PROBLEM TO WORK ON: Reproduce each line exactly. Skip none.
=== INFORMATION PROVIDED ===
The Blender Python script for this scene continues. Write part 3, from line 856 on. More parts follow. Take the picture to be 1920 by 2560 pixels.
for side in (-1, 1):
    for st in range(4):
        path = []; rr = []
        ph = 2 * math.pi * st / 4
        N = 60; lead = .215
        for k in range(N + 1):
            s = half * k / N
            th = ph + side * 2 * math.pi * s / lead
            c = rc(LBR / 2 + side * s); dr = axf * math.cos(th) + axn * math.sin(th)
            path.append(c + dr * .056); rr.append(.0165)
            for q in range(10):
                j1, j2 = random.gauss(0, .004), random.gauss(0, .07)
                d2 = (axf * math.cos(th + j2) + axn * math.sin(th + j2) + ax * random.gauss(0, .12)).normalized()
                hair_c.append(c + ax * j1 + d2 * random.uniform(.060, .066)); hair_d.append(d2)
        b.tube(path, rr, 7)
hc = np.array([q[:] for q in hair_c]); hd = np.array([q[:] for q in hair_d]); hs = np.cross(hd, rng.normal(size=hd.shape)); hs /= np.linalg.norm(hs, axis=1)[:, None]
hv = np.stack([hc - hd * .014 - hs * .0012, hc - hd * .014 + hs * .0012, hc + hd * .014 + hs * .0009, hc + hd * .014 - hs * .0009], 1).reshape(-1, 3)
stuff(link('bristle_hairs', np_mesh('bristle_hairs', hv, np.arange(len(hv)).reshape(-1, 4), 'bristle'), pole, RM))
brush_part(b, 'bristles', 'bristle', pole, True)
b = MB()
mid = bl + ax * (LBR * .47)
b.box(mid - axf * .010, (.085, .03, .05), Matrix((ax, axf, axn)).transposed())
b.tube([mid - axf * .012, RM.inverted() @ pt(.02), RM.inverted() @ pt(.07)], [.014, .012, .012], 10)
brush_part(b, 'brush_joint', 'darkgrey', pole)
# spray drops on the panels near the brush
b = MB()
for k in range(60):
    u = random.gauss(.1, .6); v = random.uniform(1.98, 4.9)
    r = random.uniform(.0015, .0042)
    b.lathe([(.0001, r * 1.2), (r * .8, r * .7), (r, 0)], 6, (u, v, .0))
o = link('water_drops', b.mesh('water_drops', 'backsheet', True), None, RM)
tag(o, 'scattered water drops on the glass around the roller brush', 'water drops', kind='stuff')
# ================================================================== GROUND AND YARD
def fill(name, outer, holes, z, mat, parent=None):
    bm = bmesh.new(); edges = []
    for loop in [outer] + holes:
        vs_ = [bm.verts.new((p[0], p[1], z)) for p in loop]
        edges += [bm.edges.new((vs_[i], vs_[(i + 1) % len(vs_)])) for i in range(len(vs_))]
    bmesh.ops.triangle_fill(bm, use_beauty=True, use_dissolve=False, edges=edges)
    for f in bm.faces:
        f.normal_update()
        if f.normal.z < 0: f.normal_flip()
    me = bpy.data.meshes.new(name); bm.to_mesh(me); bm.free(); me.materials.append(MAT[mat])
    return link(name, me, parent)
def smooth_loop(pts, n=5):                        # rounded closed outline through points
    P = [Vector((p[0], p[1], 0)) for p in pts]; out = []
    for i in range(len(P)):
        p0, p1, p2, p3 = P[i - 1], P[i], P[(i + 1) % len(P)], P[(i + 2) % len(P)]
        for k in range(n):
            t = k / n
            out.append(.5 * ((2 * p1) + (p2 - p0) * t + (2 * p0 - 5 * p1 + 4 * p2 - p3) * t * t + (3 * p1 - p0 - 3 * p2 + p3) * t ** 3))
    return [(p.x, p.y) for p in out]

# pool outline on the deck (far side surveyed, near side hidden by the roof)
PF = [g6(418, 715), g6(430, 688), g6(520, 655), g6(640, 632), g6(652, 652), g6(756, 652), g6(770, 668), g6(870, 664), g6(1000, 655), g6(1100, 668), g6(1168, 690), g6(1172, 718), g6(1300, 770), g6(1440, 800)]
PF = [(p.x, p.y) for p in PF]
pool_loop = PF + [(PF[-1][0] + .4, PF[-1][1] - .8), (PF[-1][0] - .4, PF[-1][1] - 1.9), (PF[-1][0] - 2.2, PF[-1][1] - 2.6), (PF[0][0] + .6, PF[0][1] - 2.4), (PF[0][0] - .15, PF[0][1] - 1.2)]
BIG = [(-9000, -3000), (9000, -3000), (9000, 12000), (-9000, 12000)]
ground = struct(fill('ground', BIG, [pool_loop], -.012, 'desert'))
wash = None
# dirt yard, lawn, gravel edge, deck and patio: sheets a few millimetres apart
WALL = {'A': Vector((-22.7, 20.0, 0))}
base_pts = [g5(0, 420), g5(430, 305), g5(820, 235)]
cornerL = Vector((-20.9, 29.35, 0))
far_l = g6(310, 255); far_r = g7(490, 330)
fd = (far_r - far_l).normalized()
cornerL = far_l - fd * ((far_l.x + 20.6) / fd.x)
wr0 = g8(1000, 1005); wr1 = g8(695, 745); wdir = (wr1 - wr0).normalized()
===
RESULT OF THE EXERCISE:
The Blender Python script for this scene continues. Write part 3, from line 856 on. More parts follow. Take the picture to be 1920 by 2560 pixels.
for side in (-1, 1):
    for st in range(4):
        path = []; rr = []
        ph = 2 * math.pi * st / 4
        N = 60; lead = .215
        for k in range(N + 1):
            s = half * k / N
            th = ph + side * 2 * math.pi * s / lead
            c = rc(LBR / 2 + side * s); dr = axf * math.cos(th) + axn * math.sin(th)
            path.append(c + dr * .056); rr.append(.0165)
            for q in range(10):
                j1, j2 = random.gauss(0, .004), random.gauss(0, .07)
                d2 = (axf * math.cos(th + j2) + axn * math.sin(th + j2) + ax * random.gauss(0, .12)).normalized()
                hair_c.append(c + ax * j1 + d2 * random.uniform(.060, .066)); hair_d.append(d2)
        b.tube(path, rr, 7)
hc = np.array([q[:] for q in hair_c]); hd = np.array([q[:] for q in hair_d]); hs = np.cross(hd, rng.normal(size=hd.shape)); hs /= np.linalg.norm(hs, axis=1)[:, None]
hv = np.stack([hc - hd * .014 - hs * .0012, hc - hd * .014 + hs * .0012, hc + hd * .014 + hs * .0009, hc + hd * .014 - hs * .0009], 1).reshape(-1, 3)
stuff(link('bristle_hairs', np_mesh('bristle_hairs', hv, np.arange(len(hv)).reshape(-1, 4), 'bristle'), pole, RM))
brush_part(b, 'bristles', 'bristle', pole, True)
b = MB()
mid = bl + ax * (LBR * .47)
b.box(mid - axf * .010, (.085, .03, .05), Matrix((ax, axf, axn)).transposed())
b.tube([mid - axf * .012, RM.inverted() @ pt(.02), RM.inverted() @ pt(.07)], [.014, .012, .012], 10)
brush_part(b, 'brush_joint', 'darkgrey', pole)
# spray drops on the panels near the brush
b = MB()
for k in range(60):
    u = random.gauss(.1, .6); v = random.uniform(1.98, 4.9)
    r = random.uniform(.0015, .0042)
    b.lathe([(.0001, r * 1.2), (r * .8, r * .7), (r, 0)], 6, (u, v, .0))
o = link('water_drops', b.mesh('water_drops', 'backsheet', True), None, RM)
tag(o, 'scattered water drops on the glass around the roller brush', 'water drops', kind='stuff')
# ================================================================== GROUND AND YARD
def fill(name, outer, holes, z, mat, parent=None):
    bm = bmesh.new(); edges = []
    for loop in [outer] + holes:
        vs_ = [bm.verts.new((p[0], p[1], z)) for p in loop]
        edges += [bm.edges.new((vs_[i], vs_[(i + 1) % len(vs_)])) for i in range(len(vs_))]
    bmesh.ops.triangle_fill(bm, use_beauty=True, use_dissolve=False, edges=edges)
    for f in bm.faces:
        f.normal_update()
        if f.normal.z < 0: f.normal_flip()
    me = bpy.data.meshes.new(name); bm.to_mesh(me); bm.free(); me.materials.append(MAT[mat])
    return link(name, me, parent)
def smooth_loop(pts, n=5):                        # rounded closed outline through points
    P = [Vector((p[0], p[1], 0)) for p in pts]; out = []
    for i in range(len(P)):
        p0, p1, p2, p3 = P[i - 1], P[i], P[(i + 1) % len(P)], P[(i + 2) % len(P)]
        for k in range(n):
            t = k / n
            out.append(.5 * ((2 * p1) + (p2 - p0) * t + (2 * p0 - 5 * p1 + 4 * p2 - p3) * t * t + (3 * p1 - p0 - 3 * p2 + p3) * t ** 3))
    return [(p.x, p.y) for p in out]

# pool outline on the deck (far side surveyed, near side hidden by the roof)
PF = [g6(418, 715), g6(430, 688), g6(520, 655), g6(640, 632), g6(652, 652), g6(756, 652), g6(770, 668), g6(870, 664), g6(1000, 655), g6(1100, 668), g6(1168, 690), g6(1172, 718), g6(1300, 770), g6(1440, 800)]
PF = [(p.x, p.y) for p in PF]
pool_loop = PF + [(PF[-1][0] + .4, PF[-1][1] - .8), (PF[-1][0] - .4, PF[-1][1] - 1.9), (PF[-1][0] - 2.2, PF[-1][1] - 2.6), (PF[0][0] + .6, PF[0][1] - 2.4), (PF[0][0] - .15, PF[0][1] - 1.2)]
BIG = [(-9000, -3000), (9000, -3000), (9000, 12000), (-9000, 12000)]
ground = struct(fill('ground', BIG, [pool_loop], -.012, 'desert'))
wash = None
# dirt yard, lawn, gravel edge, deck and patio: sheets a few millimetres apart
WALL = {'A': Vector((-22.7, 20.0, 0))}
base_pts = [g5(0, 420), g5(430, 305), g5(820, 235)]
cornerL = Vector((-20.9, 29.35, 0))
far_l = g6(310, 255); far_r = g7(490, 330)
fd = (far_r - far_l).normalized()
cornerL = far_l - fd * ((far_l.x + 20.6) / fd.x)
wr0 = g8(1000, 1005); wr1 = g8(695, 745); wdir = (wr1 - wr0).normalized()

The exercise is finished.